►

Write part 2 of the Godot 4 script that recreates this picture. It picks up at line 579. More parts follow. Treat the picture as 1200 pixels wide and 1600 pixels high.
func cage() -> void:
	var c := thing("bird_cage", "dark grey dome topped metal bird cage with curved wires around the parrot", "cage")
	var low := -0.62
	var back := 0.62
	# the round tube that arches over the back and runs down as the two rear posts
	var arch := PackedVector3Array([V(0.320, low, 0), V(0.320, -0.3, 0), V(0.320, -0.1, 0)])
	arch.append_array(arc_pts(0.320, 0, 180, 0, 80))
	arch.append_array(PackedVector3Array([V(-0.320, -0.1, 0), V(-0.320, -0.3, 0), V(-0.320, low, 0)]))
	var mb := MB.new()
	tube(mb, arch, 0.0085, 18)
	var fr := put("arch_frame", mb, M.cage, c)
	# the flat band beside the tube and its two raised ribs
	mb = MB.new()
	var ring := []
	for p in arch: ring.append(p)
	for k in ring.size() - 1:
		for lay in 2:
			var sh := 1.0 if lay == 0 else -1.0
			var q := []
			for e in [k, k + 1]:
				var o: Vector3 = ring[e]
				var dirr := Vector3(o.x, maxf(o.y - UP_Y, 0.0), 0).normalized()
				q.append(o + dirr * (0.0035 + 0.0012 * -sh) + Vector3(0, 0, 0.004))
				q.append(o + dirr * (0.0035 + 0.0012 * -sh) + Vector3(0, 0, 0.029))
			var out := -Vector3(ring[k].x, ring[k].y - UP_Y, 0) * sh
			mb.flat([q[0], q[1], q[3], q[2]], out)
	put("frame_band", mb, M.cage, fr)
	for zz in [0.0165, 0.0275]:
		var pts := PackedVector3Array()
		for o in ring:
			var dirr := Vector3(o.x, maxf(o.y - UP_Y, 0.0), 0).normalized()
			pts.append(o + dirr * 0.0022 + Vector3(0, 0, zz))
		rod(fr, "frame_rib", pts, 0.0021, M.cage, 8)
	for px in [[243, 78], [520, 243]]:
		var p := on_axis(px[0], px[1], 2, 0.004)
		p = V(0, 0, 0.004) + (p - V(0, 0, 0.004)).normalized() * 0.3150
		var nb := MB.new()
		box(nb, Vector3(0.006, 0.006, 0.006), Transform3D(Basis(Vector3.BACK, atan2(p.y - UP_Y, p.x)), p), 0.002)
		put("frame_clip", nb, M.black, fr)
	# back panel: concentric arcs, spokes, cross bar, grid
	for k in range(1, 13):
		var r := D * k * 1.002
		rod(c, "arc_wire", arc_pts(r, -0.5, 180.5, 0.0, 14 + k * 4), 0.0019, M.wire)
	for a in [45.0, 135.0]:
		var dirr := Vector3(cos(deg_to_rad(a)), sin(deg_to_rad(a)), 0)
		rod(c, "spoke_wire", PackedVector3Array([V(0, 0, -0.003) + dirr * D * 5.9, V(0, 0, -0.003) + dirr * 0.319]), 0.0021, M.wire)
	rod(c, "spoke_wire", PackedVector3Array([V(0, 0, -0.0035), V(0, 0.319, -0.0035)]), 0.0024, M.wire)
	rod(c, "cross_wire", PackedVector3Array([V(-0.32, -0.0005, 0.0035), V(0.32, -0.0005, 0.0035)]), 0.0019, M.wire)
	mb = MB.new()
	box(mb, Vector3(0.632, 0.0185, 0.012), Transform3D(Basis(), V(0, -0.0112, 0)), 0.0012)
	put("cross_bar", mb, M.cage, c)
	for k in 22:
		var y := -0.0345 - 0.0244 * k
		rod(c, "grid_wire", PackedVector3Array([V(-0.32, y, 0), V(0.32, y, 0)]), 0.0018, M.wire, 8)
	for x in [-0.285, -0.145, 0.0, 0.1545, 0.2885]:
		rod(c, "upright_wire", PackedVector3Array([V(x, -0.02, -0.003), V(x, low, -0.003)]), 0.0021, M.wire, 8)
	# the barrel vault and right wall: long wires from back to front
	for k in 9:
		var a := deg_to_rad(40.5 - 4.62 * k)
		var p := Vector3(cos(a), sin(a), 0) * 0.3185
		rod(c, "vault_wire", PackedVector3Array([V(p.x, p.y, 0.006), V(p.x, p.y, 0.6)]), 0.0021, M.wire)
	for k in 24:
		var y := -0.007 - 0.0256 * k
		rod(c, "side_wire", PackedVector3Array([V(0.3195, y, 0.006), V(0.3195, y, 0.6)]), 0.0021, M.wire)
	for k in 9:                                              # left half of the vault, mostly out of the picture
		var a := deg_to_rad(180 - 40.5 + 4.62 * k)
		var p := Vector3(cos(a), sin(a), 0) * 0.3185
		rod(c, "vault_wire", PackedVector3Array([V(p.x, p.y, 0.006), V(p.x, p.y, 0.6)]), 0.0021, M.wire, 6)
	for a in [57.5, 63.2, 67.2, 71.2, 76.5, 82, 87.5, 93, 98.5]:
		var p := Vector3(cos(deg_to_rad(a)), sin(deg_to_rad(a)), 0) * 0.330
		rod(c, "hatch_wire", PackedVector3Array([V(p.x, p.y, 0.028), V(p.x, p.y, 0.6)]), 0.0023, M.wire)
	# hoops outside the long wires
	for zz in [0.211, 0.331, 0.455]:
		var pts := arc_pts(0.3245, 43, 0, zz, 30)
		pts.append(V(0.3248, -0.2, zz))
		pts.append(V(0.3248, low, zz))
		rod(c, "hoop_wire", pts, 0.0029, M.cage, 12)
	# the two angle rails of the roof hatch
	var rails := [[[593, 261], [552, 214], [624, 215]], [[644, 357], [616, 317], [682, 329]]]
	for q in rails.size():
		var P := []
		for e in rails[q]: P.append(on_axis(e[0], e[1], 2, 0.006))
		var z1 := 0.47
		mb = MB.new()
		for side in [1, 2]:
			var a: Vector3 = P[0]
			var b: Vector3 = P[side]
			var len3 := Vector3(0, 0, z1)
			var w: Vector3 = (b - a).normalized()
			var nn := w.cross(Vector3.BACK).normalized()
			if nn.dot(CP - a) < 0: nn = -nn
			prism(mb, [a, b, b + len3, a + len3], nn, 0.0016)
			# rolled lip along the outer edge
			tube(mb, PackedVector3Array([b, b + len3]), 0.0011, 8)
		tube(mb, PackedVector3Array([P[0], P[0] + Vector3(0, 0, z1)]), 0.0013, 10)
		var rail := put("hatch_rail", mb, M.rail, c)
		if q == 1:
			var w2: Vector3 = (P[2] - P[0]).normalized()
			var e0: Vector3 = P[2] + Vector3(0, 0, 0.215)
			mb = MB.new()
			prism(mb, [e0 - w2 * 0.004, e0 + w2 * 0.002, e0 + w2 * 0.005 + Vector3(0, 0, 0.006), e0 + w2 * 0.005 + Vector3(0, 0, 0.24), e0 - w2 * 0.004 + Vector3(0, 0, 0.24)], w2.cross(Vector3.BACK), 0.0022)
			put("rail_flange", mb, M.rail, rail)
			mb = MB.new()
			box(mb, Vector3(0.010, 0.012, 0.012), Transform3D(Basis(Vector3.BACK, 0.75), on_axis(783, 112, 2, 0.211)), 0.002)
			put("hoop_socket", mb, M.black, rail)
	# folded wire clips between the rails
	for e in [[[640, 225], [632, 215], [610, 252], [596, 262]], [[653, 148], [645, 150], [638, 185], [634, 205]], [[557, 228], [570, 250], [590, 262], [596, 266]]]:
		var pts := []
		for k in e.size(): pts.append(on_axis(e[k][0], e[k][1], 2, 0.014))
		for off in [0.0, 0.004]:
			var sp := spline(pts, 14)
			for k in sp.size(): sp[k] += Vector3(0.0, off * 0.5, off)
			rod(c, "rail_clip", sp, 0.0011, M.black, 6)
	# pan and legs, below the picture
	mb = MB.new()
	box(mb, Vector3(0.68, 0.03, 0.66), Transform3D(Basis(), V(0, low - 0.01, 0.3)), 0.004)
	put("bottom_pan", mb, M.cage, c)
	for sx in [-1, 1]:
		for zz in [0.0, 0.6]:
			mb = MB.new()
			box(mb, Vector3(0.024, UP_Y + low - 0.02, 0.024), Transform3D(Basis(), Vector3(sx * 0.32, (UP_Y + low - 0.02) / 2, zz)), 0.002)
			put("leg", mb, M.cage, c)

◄

▸ Exercise aim
Gather up every line from the listing above in which the word "picture" occurs.

▸ Response to the exercise
Write part 2 of the Godot 4 script that recreates this picture. It picks up at line 579. More parts follow. Treat the picture as 1200 pixels wide and 1600 pixels high.
	for k in 9:                                              # left half of the vault, mostly out of the picture
	# pan and legs, below the picture